_Task to complete_:
Please quote the material exactly, every line of it.
■ ■ ■
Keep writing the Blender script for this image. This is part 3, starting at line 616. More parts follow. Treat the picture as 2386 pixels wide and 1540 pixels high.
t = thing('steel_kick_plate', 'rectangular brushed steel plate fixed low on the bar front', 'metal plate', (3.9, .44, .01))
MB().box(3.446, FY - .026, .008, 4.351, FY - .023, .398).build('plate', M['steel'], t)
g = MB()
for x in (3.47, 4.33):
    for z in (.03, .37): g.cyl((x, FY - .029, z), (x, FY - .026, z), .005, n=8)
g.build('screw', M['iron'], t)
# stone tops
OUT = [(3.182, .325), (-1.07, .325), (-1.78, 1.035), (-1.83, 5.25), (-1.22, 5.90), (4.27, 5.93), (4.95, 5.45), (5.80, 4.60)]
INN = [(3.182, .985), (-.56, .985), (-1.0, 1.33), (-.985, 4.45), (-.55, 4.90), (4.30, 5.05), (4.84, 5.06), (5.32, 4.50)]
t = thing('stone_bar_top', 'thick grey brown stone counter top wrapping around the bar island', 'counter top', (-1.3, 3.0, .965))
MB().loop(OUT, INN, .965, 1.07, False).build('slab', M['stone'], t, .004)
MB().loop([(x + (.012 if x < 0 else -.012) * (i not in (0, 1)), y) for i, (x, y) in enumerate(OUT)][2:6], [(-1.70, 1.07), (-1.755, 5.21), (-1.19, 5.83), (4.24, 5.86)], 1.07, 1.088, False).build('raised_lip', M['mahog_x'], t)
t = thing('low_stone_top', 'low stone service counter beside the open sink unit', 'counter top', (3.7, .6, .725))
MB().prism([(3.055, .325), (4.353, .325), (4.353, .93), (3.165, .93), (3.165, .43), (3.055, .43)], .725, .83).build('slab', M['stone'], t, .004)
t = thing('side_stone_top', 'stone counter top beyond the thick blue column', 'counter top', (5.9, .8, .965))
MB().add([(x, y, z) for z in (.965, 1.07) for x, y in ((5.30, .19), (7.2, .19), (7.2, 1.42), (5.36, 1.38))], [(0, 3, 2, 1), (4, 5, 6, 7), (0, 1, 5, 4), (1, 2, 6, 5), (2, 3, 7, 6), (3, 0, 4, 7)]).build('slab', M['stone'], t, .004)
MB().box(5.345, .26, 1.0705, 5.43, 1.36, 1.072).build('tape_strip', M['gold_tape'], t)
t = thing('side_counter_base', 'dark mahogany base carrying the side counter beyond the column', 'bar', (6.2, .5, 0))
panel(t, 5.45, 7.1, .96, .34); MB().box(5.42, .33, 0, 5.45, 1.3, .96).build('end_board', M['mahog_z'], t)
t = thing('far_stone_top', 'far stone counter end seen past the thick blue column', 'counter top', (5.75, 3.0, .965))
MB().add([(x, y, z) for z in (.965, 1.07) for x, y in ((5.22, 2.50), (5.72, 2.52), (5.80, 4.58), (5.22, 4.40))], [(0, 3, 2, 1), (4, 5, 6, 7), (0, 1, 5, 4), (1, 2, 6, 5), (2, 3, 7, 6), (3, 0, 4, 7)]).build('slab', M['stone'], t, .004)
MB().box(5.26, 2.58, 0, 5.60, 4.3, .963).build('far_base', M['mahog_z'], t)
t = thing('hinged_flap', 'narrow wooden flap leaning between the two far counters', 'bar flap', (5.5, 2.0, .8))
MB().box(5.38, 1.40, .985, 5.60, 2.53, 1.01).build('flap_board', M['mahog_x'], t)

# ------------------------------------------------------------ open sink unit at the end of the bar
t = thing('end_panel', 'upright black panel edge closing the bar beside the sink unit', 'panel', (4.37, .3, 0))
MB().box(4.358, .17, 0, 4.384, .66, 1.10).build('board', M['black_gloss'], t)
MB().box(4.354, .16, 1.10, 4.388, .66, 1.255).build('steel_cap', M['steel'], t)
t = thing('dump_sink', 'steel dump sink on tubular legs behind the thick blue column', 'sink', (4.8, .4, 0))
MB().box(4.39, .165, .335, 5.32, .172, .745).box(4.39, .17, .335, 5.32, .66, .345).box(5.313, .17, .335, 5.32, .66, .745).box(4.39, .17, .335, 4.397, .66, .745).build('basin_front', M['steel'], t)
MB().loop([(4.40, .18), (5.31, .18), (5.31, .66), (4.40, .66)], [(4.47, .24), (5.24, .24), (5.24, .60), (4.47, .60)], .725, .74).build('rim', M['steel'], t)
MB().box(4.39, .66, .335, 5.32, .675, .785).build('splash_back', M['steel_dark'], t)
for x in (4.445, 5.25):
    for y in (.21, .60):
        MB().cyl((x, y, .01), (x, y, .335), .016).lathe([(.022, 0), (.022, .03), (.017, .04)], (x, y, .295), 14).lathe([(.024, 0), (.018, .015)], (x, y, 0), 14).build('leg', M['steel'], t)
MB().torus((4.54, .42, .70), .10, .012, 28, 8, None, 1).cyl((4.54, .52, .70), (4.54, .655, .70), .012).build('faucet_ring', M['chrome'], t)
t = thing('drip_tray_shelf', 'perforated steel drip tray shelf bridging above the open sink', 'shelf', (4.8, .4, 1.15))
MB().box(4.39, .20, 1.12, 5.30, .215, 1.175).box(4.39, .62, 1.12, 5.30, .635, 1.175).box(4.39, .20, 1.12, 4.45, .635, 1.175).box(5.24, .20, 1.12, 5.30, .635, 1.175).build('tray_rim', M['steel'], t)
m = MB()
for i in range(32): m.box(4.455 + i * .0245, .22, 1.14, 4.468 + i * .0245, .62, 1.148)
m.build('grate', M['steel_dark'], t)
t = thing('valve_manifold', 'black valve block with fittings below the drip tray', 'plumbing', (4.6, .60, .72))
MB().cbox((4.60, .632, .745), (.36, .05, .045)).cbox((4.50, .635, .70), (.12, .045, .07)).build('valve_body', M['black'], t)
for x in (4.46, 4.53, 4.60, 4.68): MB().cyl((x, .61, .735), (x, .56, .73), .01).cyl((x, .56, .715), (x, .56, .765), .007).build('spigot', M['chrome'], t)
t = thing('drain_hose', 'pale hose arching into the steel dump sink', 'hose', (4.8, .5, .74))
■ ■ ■
_Exercise answer_:
Keep writing the Blender script for this image. This is part 3, starting at line 616. More parts follow. Treat the picture as 2386 pixels wide and 1540 pixels high.
t = thing('steel_kick_plate', 'rectangular brushed steel plate fixed low on the bar front', 'metal plate', (3.9, .44, .01))
MB().box(3.446, FY - .026, .008, 4.351, FY - .023, .398).build('plate', M['steel'], t)
g = MB()
for x in (3.47, 4.33):
    for z in (.03, .37): g.cyl((x, FY - .029, z), (x, FY - .026, z), .005, n=8)
g.build('screw', M['iron'], t)
# stone tops
OUT = [(3.182, .325), (-1.07, .325), (-1.78, 1.035), (-1.83, 5.25), (-1.22, 5.90), (4.27, 5.93), (4.95, 5.45), (5.80, 4.60)]
INN = [(3.182, .985), (-.56, .985), (-1.0, 1.33), (-.985, 4.45), (-.55, 4.90), (4.30, 5.05), (4.84, 5.06), (5.32, 4.50)]
t = thing('stone_bar_top', 'thick grey brown stone counter top wrapping around the bar island', 'counter top', (-1.3, 3.0, .965))
MB().loop(OUT, INN, .965, 1.07, False).build('slab', M['stone'], t, .004)
MB().loop([(x + (.012 if x < 0 else -.012) * (i not in (0, 1)), y) for i, (x, y) in enumerate(OUT)][2:6], [(-1.70, 1.07), (-1.755, 5.21), (-1.19, 5.83), (4.24, 5.86)], 1.07, 1.088, False).build('raised_lip', M['mahog_x'], t)
t = thing('low_stone_top', 'low stone service counter beside the open sink unit', 'counter top', (3.7, .6, .725))
MB().prism([(3.055, .325), (4.353, .325), (4.353, .93), (3.165, .93), (3.165, .43), (3.055, .43)], .725, .83).build('slab', M['stone'], t, .004)
t = thing('side_stone_top', 'stone counter top beyond the thick blue column', 'counter top', (5.9, .8, .965))
MB().add([(x, y, z) for z in (.965, 1.07) for x, y in ((5.30, .19), (7.2, .19), (7.2, 1.42), (5.36, 1.38))], [(0, 3, 2, 1), (4, 5, 6, 7), (0, 1, 5, 4), (1, 2, 6, 5), (2, 3, 7, 6), (3, 0, 4, 7)]).build('slab', M['stone'], t, .004)
MB().box(5.345, .26, 1.0705, 5.43, 1.36, 1.072).build('tape_strip', M['gold_tape'], t)
t = thing('side_counter_base', 'dark mahogany base carrying the side counter beyond the column', 'bar', (6.2, .5, 0))
panel(t, 5.45, 7.1, .96, .34); MB().box(5.42, .33, 0, 5.45, 1.3, .96).build('end_board', M['mahog_z'], t)
t = thing('far_stone_top', 'far stone counter end seen past the thick blue column', 'counter top', (5.75, 3.0, .965))
MB().add([(x, y, z) for z in (.965, 1.07) for x, y in ((5.22, 2.50), (5.72, 2.52), (5.80, 4.58), (5.22, 4.40))], [(0, 3, 2, 1), (4, 5, 6, 7), (0, 1, 5, 4), (1, 2, 6, 5), (2, 3, 7, 6), (3, 0, 4, 7)]).build('slab', M['stone'], t, .004)
MB().box(5.26, 2.58, 0, 5.60, 4.3, .963).build('far_base', M['mahog_z'], t)
t = thing('hinged_flap', 'narrow wooden flap leaning between the two far counters', 'bar flap', (5.5, 2.0, .8))
MB().box(5.38, 1.40, .985, 5.60, 2.53, 1.01).build('flap_board', M['mahog_x'], t)

# ------------------------------------------------------------ open sink unit at the end of the bar
t = thing('end_panel', 'upright black panel edge closing the bar beside the sink unit', 'panel', (4.37, .3, 0))
MB().box(4.358, .17, 0, 4.384, .66, 1.10).build('board', M['black_gloss'], t)
MB().box(4.354, .16, 1.10, 4.388, .66, 1.255).build('steel_cap', M['steel'], t)
t = thing('dump_sink', 'steel dump sink on tubular legs behind the thick blue column', 'sink', (4.8, .4, 0))
MB().box(4.39, .165, .335, 5.32, .172, .745).box(4.39, .17, .335, 5.32, .66, .345).box(5.313, .17, .335, 5.32, .66, .745).box(4.39, .17, .335, 4.397, .66, .745).build('basin_front', M['steel'], t)
MB().loop([(4.40, .18), (5.31, .18), (5.31, .66), (4.40, .66)], [(4.47, .24), (5.24, .24), (5.24, .60), (4.47, .60)], .725, .74).build('rim', M['steel'], t)
MB().box(4.39, .66, .335, 5.32, .675, .785).build('splash_back', M['steel_dark'], t)
for x in (4.445, 5.25):
    for y in (.21, .60):
        MB().cyl((x, y, .01), (x, y, .335), .016).lathe([(.022, 0), (.022, .03), (.017, .04)], (x, y, .295), 14).lathe([(.024, 0), (.018, .015)], (x, y, 0), 14).build('leg', M['steel'], t)
MB().torus((4.54, .42, .70), .10, .012, 28, 8, None, 1).cyl((4.54, .52, .70), (4.54, .655, .70), .012).build('faucet_ring', M['chrome'], t)
t = thing('drip_tray_shelf', 'perforated steel drip tray shelf bridging above the open sink', 'shelf', (4.8, .4, 1.15))
MB().box(4.39, .20, 1.12, 5.30, .215, 1.175).box(4.39, .62, 1.12, 5.30, .635, 1.175).box(4.39, .20, 1.12, 4.45, .635, 1.175).box(5.24, .20, 1.12, 5.30, .635, 1.175).build('tray_rim', M['steel'], t)
m = MB()
for i in range(32): m.box(4.455 + i * .0245, .22, 1.14, 4.468 + i * .0245, .62, 1.148)
m.build('grate', M['steel_dark'], t)
t = thing('valve_manifold', 'black valve block with fittings below the drip tray', 'plumbing', (4.6, .60, .72))
MB().cbox((4.60, .632, .745), (.36, .05, .045)).cbox((4.50, .635, .70), (.12, .045, .07)).build('valve_body', M['black'], t)
for x in (4.46, 4.53, 4.60, 4.68): MB().cyl((x, .61, .735), (x, .56, .73), .01).cyl((x, .56, .715), (x, .56, .765), .007).build('spigot', M['chrome'], t)
t = thing('drain_hose', 'pale hose arching into the steel dump sink', 'hose', (4.8, .5, .74))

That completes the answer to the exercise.